3 Good Habits You Forgot
Be Here
Kids have this wonderful ability to live in the moment. As grown-ups, it can be a bit difficult to retain this superpower. However, with a little bit of daily work, we can show up fully present and accounted for.
While filming the classic movie E.T., screenwriter Melissa Mathison used a brilliant technique for helping director Steven Spielberg stay in a childlike state. Instead of the usual practice of providing the director with the entire script, he was given only one notecard. She told him, “Why don’t you leave your script at home and just focus on the day’s work?” So that’s what he did. Years later, when they reunited for the film adaptation of Roald Dahl’s The BFG, they returned to this notecard method.
Maybe you’re like me. If I’m not careful, I can be swept away by the immensity of the work ahead of me.

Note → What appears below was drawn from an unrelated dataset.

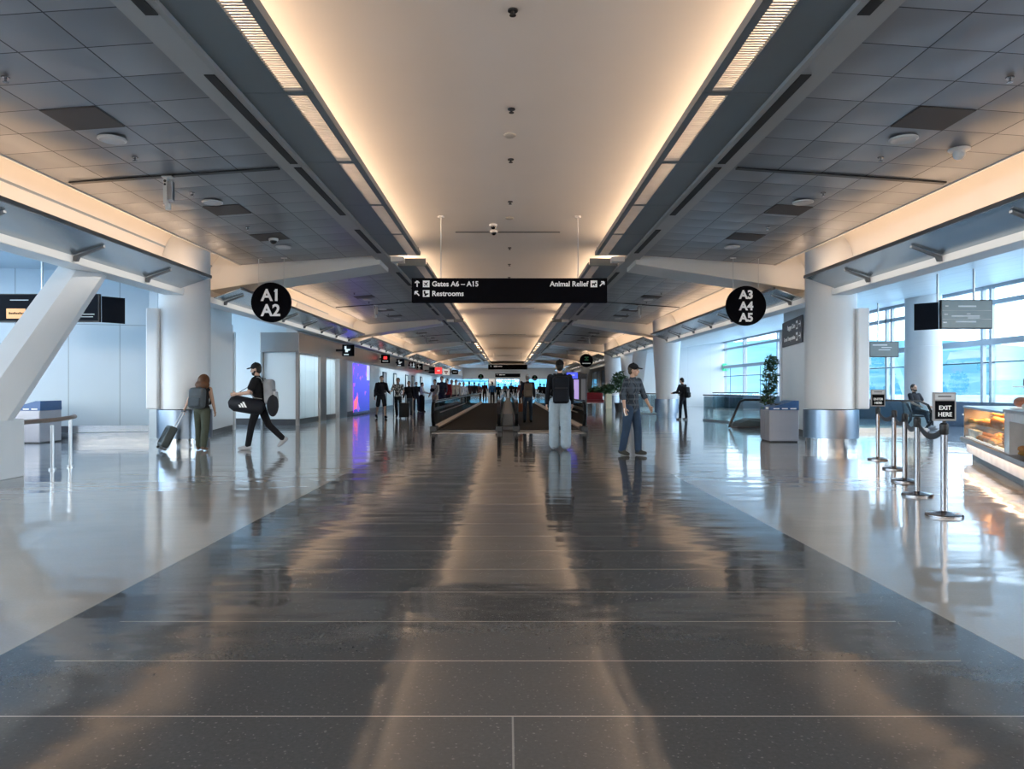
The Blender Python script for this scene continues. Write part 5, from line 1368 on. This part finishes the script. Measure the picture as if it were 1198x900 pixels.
# --- man at the railing
x, y = wx(799, 30.0), 30.0
I = person('dark dressed man with a shoulder backpack standing by the glass railing', x, y, 40, 1.70, dict(lean=4, L=(6, 4, 0), R=(-5, 3, 0), AL=(20, 8, 60, 10), AR=(20, 8, 60, 10), nod=14), top=(0.012, 0.013, 0.018), legs=(0.015, 0.018, 0.028), shoes=(0.25, 0.25, 0.26), fine=False, vox=0.012)
backpack(I, 'black backpack on the man by the glass railing', (0.01, 0.012, 0.015), None, (0.28, 0.17, 0.45), drop=0.08)
# --- capped man on the walkway
x, y = wx(617.5, 27.0), 27.0
I = person('man in a grey cap, dark shirt and jeans riding the walkway', x, y, 4, 1.74, dict(L=(3, 3, 0), R=(-3, 3, 0), AL=(2, 12, 10, 0), AR=(4, 10, 30, 0), yaw=-20), top=(0.012, 0.014, 0.024), legs=(0.035, 0.06, 0.10), shoes=(0.02, 0.02, 0.02), hair=(0.2, 0.19, 0.18), cap=(0.33, 0.34, 0.35), fine=False, vox=0.012)
I['root'].location.z = 0.035; I['W'] = Matrix.Translation((0, 0, 0.035)) @ I['W']
backpack(I, 'brown backpack on the man in the grey cap', (0.10, 0.075, 0.055), (0.13, 0.10, 0.075), (0.32, 0.22, 0.5), drop=0.02)
hd = wp(I, I['J']['AL']['hand'])
e = thing('carry_bag', 'reddish brown bag carried by the man in the grey cap', 'bag', (hd.x - 0.02, hd.y, hd.z - 0.02))
m = MB(); m.box(-0.10, 0.10, -0.17, 0.17, -0.42, -0.12); m.build('bag_body', cloth((0.22, 0.075, 0.04)), e, smooth=True, bevel=0.04)
m = MB(); m.tube([(0, -0.12, -0.13), (0, -0.07, 0.0), (0, 0.07, 0.0), (0, 0.12, -0.13)], 0.011, 8); m.build('bag_handle', cloth((0.14, 0.05, 0.03)), e)

# --- left group by the storefront
x, y = wx(446, 31.5), 31.5
I = person('man in a dark hoodie and shorts with a backpack walking beside the glowing advert', x, y, -155, 1.84, dict(lean=4, L=(22, 12, 8), R=(-18, 14, -18), AL=(10, 12, 60, 0), AR=(-12, 12, 20, 0), yaw=-8), top=(0.012, 0.011, 0.018), legs=(0.012, 0.012, 0.016), shoes=(0.01, 0.01, 0.01), hair=(0.03, 0.02, 0.014), shorts=True, fine=False, vox=0.012)
backpack(I, 'black backpack on the man in shorts', (0.012, 0.012, 0.016), None, (0.34, 0.24, 0.52))
x, y = wx(466, 31.8), 31.8
I = person('man in a patterned grey shirt and black trousers walking toward the viewer', x, y, 176, 1.72, dict(lean=3, L=(12, 10, 2), R=(-10, 12, -14), AL=(18, 14, 50, 0), AR=(22, 16, 70, 0)), legs=(0.01, 0.01, 0.012), shoes=(0.02, 0.02, 0.02), sleeve='short', topmat=pattern_mat(), skin='mid', fine=False, vox=0.012)
x, y = wx(478.5, 32.5), 32.5
I = person('woman in black with a dark suitcase beside the patterned shirt man', x, y, 178, 1.58, dict(lean=2, L=(8, 8, 2), R=(-8, 8, -10), AL=(4, 14, 20, 0), AR=(6, 12, 30, 0)), top=(0.012, 0.012, 0.016), legs=(0.06, 0.09, 0.12), shoes=(0.3, 0.3, 0.3), fem=True, skin='mid', fine=False, vox=0.012)
e = suitcase('black upright suitcase in front of the woman in black', wx(473, 31.2), 31.2, 180, 0, (0.012, 0.012, 0.014), h=0.62, w=0.42, d=0.26, handle=0.4)
x, y = wx(487, 41), 41
person('dark haired person in black standing against the storefront wall', x, y, 200, 1.62, dict(AL=(14, 8, 60, 10)), top=(0.012, 0.012, 0.014), legs=(0.02, 0.02, 0.025), fine=False)
x, y = wx(493.5, 40), 40
person('person in a white top and long black skirt at the storefront wall', x, y, -100, 1.58, dict(AL=(20, 6, 60, 0), AR=(22, 6, 60, 0), nod=16), top=(0.5, 0.5, 0.5), legs=(0.008, 0.008, 0.01), fem=True, loose=0.05, fine=False)

# --- queue beyond the left walkway and the far crowd
crowd = [
    (509, 36.0, 1.70, 150, (0.34, 0.35, 0.35), (0.34, 0.29, 0.22), 'mid', 'person in pale top and beige trousers with dark sling, first in far queue'),
    (517, 36.8, 1.86, 170, (0.02, 0.025, 0.045), (0.02, 0.025, 0.05), 'light', 'tall person in navy behind the pale topped queue leader'),
    (523, 38.0, 1.76, 160, (0.20, 0.012, 0.02), (0.02, 0.02, 0.03), 'light', 'person in a dark red jacket in the far queue'),
    (528.5, 39.5, 1.72, 190, (0.40, 0.33, 0.25), (0.03, 0.03, 0.03), 'light', 'person in a long tan coat in the far queue, behind the red jacket'),
    (533.5, 41.0, 1.74, 175, (0.42, 0.37, 0.30), (0.05, 0.04, 0.04), 'mid', 'person in a cream coat in the far queue, behind the tan coat'),
    (538, 43.5, 1.62, 160, (0.55, 0.55, 0.56), (0.02, 0.02, 0.03), 'light', 'shorter person in a white shirt in the far queue'),
    (542.5, 45.0, 1.66, 190, (0.50, 0.52, 0.55), (0.03, 0.03, 0.04), 'mid', 'person in a light grey shirt near the end of the far queue'),
    (549, 50.0, 1.72, 0, (0.03, 0.015, 0.018), (0.02, 0.02, 0.02), 'mid', 'person in dark maroon seen beyond the left walkway glass'),
    (555, 56.0, 1.75, 10, (0.02, 0.02, 0.025), (0.02, 0.02, 0.02), 'light', 'person in black seen past the maroon one beyond the walkway glass'),
    (560, 64.5, 1.72, 170, (0.24, 0.13, 0.12), (0.03, 0.02, 0.02), 'light', 'person in a dusty pink top at the far end of the left walkway'),
    (567, 66.0, 1.80, 180, (0.05, 0.012, 0.015), (0.02, 0.02, 0.02), 'light', 'tall person in very dark red next to the dusty pink top'),
    (576, 58.0, 1.70, 5, (0.03, 0.11, 0.27), (0.015, 0.015, 0.02), 'light', 'person in a bright blue shirt on the left walkway'),
    (583, 67.0, 1.68, 0, (0.012, 0.012, 0.012), (0.012, 0.012, 0.012), 'light', 'dark figure just past the left walkway exit, beside the blue shirt'),
    (591, 78.0, 1.74, 0, (0.14, 0.12, 0.11), (0.02, 0.02, 0.02), 'light', 'greyish brown figure centred before the bright end window'),
    (598, 74.0, 1.80, 0, (0.012, 0.012, 0.014), (0.012, 0.012, 0.012), 'light', 'black silhouette of a person before the bright end window'),
    (603, 88.0, 1.72, 180, (0.015, 0.015, 0.015), (0.02, 0.02, 0.02), 'light', 'smaller black silhouette far off by the right edge of the end window'),
    (610, 48.0, 1.70, 0, (0.16, 0.03, 0.03), (0.03, 0.02, 0.02), 'light', 'person in a dull red top ahead of the capped man on the walkway'),
    (632, 64.0, 1.68, 0, (0.014, 0.014, 0.016), (0.014, 0.014, 0.016), 'light', 'dark figure at the far end of the right walkway'),
    (636.5, 66.0, 1.66, 180, (0.014, 0.014, 0.02), (0.014, 0.014, 0.016), 'mid', 'second dark figure at the far end of the right walkway, closer to its rail'),
]
for i, (px, Y, h, fc, tp, lg, sk, lab) in enumerate(crowd):
    I = person(lab, wx(px, Y), Y, fc, h, dict(L=(random.uniform(2, 12), 5, 0), R=(random.uniform(-12, -2), 5, -4), AL=(random.uniform(-8, 14), 9, random.uniform(8, 60), 0), AR=(random.uniform(-8, 14), 9, random.uniform(8, 50), 0)), top=tp, legs=lg, skin=sk, fine=False, vox=0.018, hair=random.choice([(0.015, 0.01, 0.008), (0.04, 0.025, 0.015), (0.02, 0.015, 0.012)]))
    if 22 < Y < 62 and (-2.3 < wx(px, Y) < -0.2 or 0.2 < wx(px, Y) < 2.38): I['root'].location.z = 0.035
    if i == 0:
        c = wp(I, I['T'](0.05, 0.16, 0.3)); e = thing('sling_bag', 'dark sling bag across the chest of the first person in the far queue', 'bag', c, rz=D(fc))
        m = MB(); m.ell((0, 0, 0), (0.14, 0.05, 0.1)); m.build('bag_body', cloth((0.015, 0.015, 0.02)), e, smooth=True); m = MB(); m.ribbon([(-0.13, -0.02, 0.0), (-0.2, -0.03, 0.12), (-0.18, -0.1, 0.22)], 0.03, 0.008, (0, 1, 0)); m.build('bag_strap', cloth((0.015, 0.015, 0.02)), e)

# --- seated man by the escalator
x, y = wx(1071.5, 23.2), 23.2
ch = thing('waiting_chair', 'black chair under the seated man beside the escalator', 'chair', (x, y, 0), rz=D(-158))
m = MB(); m.box(-0.24, 0.24, -0.24, 0.22, 0.39, 0.44); m.build('seat', M['black'], ch, bevel=0.015)
m = MB(); m.prism([(-0.26, 0.44), (-0.22, 0.44), (-0.30, 0.9), (-0.34, 0.9)], 'x', -0.23, 0.23); m.build('backrest', M['black'], ch, bevel=0.01)
for a in (-1, 1):
    for b_ in (-1, 1):
        m = MB(); m.cyl((a * 0.21, b_ * 0.2, 0), (a * 0.21, b_ * 0.2, 0.4), 0.015, n=10); m.build('leg', M['steel'], ch)
I = person('seated man in a dark t-shirt beside the escalator', x, y, -158, 1.78, dict(lean=-6, L=(82, 78, 4), R=(84, 62, 14), AL=(24, 14, 40, 0), AR=(28, 12, 44, 0), yaw=-8), top=(0.02, 0.02, 0.025), legs=(0.012, 0.012, 0.015), shoes=(0.45, 0.45, 0.45), hair=(0.05, 0.04, 0.035), sleeve='short', fine=False, vox=0.012, beard=True)
# ================================================================ LIGHT
def area(name, loc, sx, sy, power, col, rot):
    l = bpy.data.lights.new(name, 'AREA'); l.shape = 'RECTANGLE'; l.size = sx; l.size_y = sy; l.energy = power; l.color = col
    o = bpy.data.objects.new(name, l); C.objects.link(o); o.location = loc; o.rotation_euler = rot
    return o
WARM = (1.0, 0.68, 0.44)
def aim(d):      # area lights shine along local -Z, long side along world Y
    d = Vector(d).normalized(); z = -d; yv = Vector((0, 1, 0)); xv = yv.cross(z).normalized()
    return Matrix((xv, yv, z)).transposed().to_euler()
for bi, (y0, y1) in enumerate(BAYS):
    L = y1 - y0; yc = (y0 + y1) / 2
    for s in (-1, 1):
        area('vault_cove_lamp', (s * 2.95, yc, 4.70), 0.06, L - 0.3, VAULT_W * L, WARM, aim((-s * 0.93, 0, 0.42)))
        area('side_cove_lamp', (s * 6.80, yc, 3.64), 0.08, L - 0.5, SIDE_W * L, WARM, aim((s * 0.45, 0, 0.9)))
for bi in range(5):
    a_, b_ = (1.0, 15.4) if bi == 0 else (17.5 + 16.7 * (bi - 1), 32.0 + 16.7 * (bi - 1))
    for s in (-1, 1): area('added_beam_fill', (s * 6.42, (a_ + b_) / 2, 3.60), 0.05, b_ - a_, 1.3 * (b_ - a_), (1.0, 0.93, 0.84), aim((s * 0.93, 0, -0.36))).data.spread = D(110)  # added fill under the shelves to lighten the long beam
# bakery case lamps
for i in range(3):
    o = area('case_lamp', bp(0.7 + i * 1.2, 0.42, 0.935), 1.0, 0.3, 40, (1.0, 0.50, 0.19), (0, 0, BR))
o = area('case_foot_lamp', bp(2.6, -0.03, 0.30), 5.0, 0.05, 11, (1.0, 0.66, 0.42), (0, 0, BR))
for x in (-4, 4): area('added_end_fill', (x, 110, 4.55), 4, 14, 220, (1.0, 0.95, 0.88), (0, 0, 0))  # added fill lights that lift the dim far end of the hall
for k in range(1, 6): area('added_wall_fill', (-6.75, 25.5 + 16.7 * (k - 1) + (6 if k > 1 else 3.5), 3.25), 0.08, 12 if k > 1 else 7, 95 if k > 1 else 60, (0.62, 0.86, 1.0), aim((-0.30, 0, -0.95))).data.spread = D(70)  # added fill lights that brighten the storefront wall, no fixtures there
# sky
w = bpy.data.worlds.new('sky'); bpy.context.scene.world = w; w.use_nodes = True
nt = w.node_tree; bg = nt.nodes['Background']
tc = nd(nt, 'ShaderNodeTexCoord'); s = nd(nt, 'ShaderNodeSeparateXYZ'); nt.links.new(tc.outputs['Generated'], s.inputs[0])
cr = nd(nt, 'ShaderNodeValToRGB'); nt.links.new(mth(nt, 'MULTIPLY_ADD', s.outputs[2], 0.5, 0.5), cr.inputs[0])
cr.color_ramp.elements[0].position = 0.45; cr.color_ramp.elements[0].color = (0.25, 0.45, 0.6, 1)
cr.color_ramp.elements[1].position = 0.5; cr.color_ramp.elements[1].color = (0.86, 0.945, 1.0, 1)
for p, c in ((0.58, (0.76, 0.89, 1.0, 1)), (0.75, (0.58, 0.76, 1.0, 1)), (1.0, (0.42, 0.62, 1.0, 1))):
    el = cr.color_ramp.elements.new(p); el.color = c
warm = mth(nt, 'MULTIPLY', mth(nt, 'MAXIMUM', mth(nt, 'MULTIPLY', s.outputs[1], -1.0), 0.0), 1.0)
warm.node.use_clamp = True
nt.links.new(mixc(nt, warm, cr.outputs[0], (1.25, 1.08, 0.9)), bg.inputs[0]); bg.inputs[1].default_value = SKY
# camera
cam = bpy.data.cameras.new('camera'); co = bpy.data.objects.new('camera', cam); C.objects.link(co)
co.location = (0, 0, H); co.rotation_euler = (PI / 2, 0, 0)
cam.sensor_width = 36; cam.lens = F / 1198 * 36
cam.shift_x = (599 - CX) / 1198; cam.shift_y = (CY - 450) / 1198
cam.clip_end = 6000; cam.clip_start = 0.05
bpy.context.scene.camera = co
sc = bpy.context.scene
sc.view_settings.view_transform = 'Standard'; sc.view_settings.look = LOOK; sc.view_settings.exposure = EXPO
sc.cycles.max_bounces = 8; sc.cycles.diffuse_bounces = 4; sc.cycles.glossy_bounces = 4; sc.cycles.transparent_max_bounces = 12
sc.cycles.sample_clamp_indirect = 6.0; sc.cycles.caustics_reflective = False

I’ll find myself living in my imagination, worried about things far ahead on the calendar. I’m trying to be more like Spielberg on the set of E.T. What can I fit on a 3 x 5 notecard and how can I just focus on the day’s work? Maybe it’ll result in seeing bicycles fly.
What Would Iron Man Do?
I was eating lunch with the brilliant Pamela Slim, an author and professional coach. Somehow we began talking about our morning routines, and I told her how most of my morning was spent just getting myself awake and my office whipped into the kind of shape where I could actually get work done. Then she asked me, “Have you seen Iron Man?”
Of course, I had. In the Marvel Cinematic Universe, you never see the heroes set up their offices or plug in dongles. No way. Instead, when the time comes, they step into their headquarters, wave their arms around a bit, and immediately get to the important work of saving the world.
Her encouragement to me was to end every single work day with setting up my workspace ahead of time. This way, I could immediately show up the next morning and pretend I’m Iron Man. So, maybe you too could benefit from a bit of make-believe. Set up your workspace, wave your arms around, and save the world.
The Peanuts Method
I once had the honor of visiting the former office of Charles M. Schulz. For more than 50 years, he showed up to his desk and filled in squares with iconic characters such as Charlie Brown, Linus, Lucy, and Snoopy. I was in awe of every little indention on that old desk but was especially struck by what was on it. His family had placed a piece of paper on it exactly like the one he had worked with daily. On this sheet of paper were four empty squares.
He could’ve filled those empty blocks with anything. I stared at that sheet of paper and thought of how for 50 years he filled those blanks daily with a warm and wise little community of kids. What will I do with the blank spaces in front of me? What will you do?
We all get little blocks of empty space to fill with what whatever we choose. May we choose wisely.